RECORD EXTRACTS:
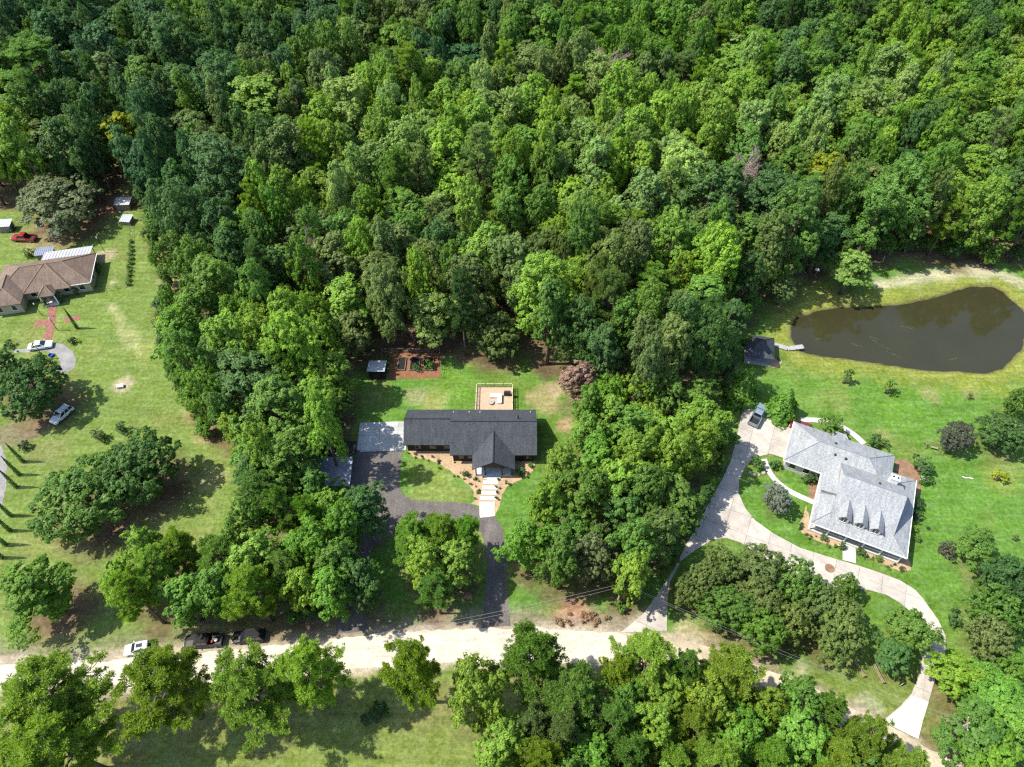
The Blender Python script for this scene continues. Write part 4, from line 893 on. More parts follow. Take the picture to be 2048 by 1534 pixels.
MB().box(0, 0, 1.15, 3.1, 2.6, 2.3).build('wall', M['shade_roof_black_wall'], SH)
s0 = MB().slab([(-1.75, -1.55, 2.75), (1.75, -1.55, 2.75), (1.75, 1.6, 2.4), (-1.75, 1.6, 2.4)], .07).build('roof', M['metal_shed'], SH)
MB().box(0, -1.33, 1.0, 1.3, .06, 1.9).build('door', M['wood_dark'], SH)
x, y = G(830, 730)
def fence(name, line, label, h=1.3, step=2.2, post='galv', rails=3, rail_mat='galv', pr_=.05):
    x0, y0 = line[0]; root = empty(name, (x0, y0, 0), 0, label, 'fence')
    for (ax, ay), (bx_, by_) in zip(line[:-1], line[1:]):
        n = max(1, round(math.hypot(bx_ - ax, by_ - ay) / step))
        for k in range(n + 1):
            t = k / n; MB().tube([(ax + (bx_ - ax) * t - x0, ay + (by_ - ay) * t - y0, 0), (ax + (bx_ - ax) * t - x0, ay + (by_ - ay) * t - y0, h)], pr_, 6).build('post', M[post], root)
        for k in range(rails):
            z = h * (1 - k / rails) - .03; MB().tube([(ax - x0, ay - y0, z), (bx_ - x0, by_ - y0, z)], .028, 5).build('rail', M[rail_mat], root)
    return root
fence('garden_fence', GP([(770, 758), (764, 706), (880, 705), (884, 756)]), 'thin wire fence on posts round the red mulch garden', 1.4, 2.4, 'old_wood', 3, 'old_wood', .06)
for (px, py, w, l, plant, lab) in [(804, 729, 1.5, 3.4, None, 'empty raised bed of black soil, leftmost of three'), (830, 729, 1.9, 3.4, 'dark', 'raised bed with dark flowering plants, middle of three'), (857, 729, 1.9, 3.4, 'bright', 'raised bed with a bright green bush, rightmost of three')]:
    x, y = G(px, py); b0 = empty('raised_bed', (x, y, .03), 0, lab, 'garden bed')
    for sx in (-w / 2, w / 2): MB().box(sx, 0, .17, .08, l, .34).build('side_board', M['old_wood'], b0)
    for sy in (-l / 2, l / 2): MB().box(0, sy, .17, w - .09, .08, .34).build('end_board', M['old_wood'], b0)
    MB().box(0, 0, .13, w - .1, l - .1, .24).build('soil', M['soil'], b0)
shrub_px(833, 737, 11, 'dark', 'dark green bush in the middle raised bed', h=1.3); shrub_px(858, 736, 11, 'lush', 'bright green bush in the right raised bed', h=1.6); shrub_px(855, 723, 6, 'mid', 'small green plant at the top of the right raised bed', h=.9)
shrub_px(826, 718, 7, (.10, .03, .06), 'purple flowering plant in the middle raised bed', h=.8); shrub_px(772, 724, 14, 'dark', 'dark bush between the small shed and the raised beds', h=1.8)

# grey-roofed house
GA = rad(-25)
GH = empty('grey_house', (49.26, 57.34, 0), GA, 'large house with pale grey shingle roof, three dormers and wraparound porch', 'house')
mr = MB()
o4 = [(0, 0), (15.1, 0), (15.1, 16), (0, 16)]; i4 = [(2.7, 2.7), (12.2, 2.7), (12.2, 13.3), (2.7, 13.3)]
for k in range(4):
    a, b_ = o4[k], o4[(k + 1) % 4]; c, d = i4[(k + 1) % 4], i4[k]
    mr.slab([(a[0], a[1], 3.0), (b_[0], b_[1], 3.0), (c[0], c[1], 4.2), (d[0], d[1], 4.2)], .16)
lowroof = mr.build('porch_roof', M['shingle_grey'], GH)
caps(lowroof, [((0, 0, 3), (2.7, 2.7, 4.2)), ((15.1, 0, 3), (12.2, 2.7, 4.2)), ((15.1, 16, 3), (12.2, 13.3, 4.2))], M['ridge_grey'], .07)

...

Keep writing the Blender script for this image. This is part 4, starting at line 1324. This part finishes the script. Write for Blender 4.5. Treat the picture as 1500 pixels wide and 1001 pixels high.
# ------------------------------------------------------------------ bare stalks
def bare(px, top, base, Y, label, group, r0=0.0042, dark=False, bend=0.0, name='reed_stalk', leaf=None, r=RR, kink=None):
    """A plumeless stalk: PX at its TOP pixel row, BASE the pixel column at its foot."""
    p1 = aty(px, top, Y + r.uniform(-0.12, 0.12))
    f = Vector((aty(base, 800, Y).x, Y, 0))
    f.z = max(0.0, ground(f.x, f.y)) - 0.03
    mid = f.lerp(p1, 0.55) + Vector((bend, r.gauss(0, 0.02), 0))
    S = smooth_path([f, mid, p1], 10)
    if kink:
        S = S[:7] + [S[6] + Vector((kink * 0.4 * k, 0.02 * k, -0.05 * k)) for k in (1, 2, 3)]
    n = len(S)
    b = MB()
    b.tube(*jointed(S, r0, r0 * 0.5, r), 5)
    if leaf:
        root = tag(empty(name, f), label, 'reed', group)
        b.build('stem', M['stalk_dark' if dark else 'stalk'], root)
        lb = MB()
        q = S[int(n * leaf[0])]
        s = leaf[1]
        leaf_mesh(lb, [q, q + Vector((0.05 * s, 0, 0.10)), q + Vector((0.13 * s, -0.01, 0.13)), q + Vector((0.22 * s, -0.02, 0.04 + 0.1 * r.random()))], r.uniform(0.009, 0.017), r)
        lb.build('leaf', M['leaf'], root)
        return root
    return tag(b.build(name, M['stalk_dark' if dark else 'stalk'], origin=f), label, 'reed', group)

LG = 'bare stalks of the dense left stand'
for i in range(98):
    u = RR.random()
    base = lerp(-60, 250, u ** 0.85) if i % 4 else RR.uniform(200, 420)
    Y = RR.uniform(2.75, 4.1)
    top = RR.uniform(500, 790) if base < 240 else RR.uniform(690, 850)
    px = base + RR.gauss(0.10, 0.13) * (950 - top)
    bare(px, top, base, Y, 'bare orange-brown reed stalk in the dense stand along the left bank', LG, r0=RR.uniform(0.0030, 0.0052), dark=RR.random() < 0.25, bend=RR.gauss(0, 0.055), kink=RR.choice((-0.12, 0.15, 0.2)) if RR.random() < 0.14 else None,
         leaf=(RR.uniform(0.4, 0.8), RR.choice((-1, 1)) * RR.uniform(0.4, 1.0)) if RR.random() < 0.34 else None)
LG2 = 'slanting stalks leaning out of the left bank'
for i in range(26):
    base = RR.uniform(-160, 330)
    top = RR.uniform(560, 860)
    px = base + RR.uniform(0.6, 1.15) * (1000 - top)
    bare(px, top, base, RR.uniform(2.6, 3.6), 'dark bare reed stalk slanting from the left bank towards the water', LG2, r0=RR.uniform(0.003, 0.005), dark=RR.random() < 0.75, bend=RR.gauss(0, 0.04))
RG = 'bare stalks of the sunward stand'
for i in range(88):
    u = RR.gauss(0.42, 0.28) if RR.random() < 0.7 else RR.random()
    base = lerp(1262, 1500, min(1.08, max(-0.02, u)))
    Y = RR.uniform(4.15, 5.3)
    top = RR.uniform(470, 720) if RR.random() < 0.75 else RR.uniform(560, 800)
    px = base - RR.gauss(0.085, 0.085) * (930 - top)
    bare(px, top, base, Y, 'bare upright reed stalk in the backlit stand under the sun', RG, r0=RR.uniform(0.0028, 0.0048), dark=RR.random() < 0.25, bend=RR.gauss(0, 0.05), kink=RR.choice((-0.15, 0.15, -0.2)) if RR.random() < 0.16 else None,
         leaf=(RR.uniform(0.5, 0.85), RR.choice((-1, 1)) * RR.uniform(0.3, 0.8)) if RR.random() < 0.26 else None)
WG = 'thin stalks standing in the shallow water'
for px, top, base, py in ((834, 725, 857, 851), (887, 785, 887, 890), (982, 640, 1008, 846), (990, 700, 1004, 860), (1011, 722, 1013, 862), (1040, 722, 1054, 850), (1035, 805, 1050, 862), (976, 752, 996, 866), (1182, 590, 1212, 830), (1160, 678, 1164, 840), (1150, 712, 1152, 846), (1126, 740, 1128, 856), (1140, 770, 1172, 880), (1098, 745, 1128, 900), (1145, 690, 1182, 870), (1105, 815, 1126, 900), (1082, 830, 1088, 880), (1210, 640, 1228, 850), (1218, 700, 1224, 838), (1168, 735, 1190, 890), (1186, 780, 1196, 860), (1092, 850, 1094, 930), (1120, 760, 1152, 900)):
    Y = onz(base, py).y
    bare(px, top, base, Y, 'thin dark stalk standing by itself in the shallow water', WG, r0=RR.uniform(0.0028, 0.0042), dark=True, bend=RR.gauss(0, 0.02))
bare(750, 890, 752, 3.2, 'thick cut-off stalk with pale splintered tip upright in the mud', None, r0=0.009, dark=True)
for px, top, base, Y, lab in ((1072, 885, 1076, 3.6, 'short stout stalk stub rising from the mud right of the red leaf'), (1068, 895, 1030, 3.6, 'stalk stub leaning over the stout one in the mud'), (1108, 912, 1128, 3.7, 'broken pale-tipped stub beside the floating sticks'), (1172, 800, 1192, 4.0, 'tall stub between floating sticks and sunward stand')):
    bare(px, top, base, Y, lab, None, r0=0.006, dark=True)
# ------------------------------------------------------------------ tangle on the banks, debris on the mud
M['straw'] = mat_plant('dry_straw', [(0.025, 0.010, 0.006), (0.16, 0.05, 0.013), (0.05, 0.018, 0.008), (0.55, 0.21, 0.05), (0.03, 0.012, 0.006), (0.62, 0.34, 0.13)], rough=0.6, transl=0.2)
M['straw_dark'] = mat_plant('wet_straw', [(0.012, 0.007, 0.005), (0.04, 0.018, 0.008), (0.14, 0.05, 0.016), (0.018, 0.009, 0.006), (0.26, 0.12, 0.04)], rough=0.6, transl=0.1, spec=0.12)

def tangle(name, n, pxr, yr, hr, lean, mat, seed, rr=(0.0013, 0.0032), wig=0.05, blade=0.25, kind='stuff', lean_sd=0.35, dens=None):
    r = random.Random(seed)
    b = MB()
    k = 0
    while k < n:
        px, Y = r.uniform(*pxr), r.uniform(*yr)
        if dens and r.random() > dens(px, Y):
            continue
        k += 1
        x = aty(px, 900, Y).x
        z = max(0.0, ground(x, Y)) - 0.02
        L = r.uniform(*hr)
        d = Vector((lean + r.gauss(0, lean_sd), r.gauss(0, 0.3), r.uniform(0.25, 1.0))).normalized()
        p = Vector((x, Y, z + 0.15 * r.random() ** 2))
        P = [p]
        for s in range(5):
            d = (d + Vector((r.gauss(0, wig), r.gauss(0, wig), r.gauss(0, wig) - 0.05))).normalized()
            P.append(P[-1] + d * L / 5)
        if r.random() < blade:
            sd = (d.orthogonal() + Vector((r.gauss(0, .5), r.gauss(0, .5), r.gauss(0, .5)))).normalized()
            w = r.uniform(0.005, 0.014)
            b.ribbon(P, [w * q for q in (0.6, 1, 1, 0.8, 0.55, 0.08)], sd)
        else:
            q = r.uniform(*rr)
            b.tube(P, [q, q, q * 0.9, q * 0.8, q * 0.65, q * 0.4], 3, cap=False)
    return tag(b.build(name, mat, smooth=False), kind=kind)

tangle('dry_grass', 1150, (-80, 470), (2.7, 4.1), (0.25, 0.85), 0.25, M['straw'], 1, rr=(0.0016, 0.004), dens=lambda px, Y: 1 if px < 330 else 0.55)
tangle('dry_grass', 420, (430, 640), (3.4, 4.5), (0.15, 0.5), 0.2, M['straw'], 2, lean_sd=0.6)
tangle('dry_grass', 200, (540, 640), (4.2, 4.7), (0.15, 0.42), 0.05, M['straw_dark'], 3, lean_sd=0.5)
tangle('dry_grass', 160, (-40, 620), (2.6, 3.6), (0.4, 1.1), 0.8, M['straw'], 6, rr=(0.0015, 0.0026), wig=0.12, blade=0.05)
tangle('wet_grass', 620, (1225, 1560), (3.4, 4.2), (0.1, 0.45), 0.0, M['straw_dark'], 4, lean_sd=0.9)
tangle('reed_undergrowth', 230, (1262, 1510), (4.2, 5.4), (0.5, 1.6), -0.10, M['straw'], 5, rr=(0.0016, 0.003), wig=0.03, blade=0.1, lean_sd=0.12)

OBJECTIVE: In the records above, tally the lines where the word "part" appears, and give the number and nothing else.

COMPLETE RESPONSE: 2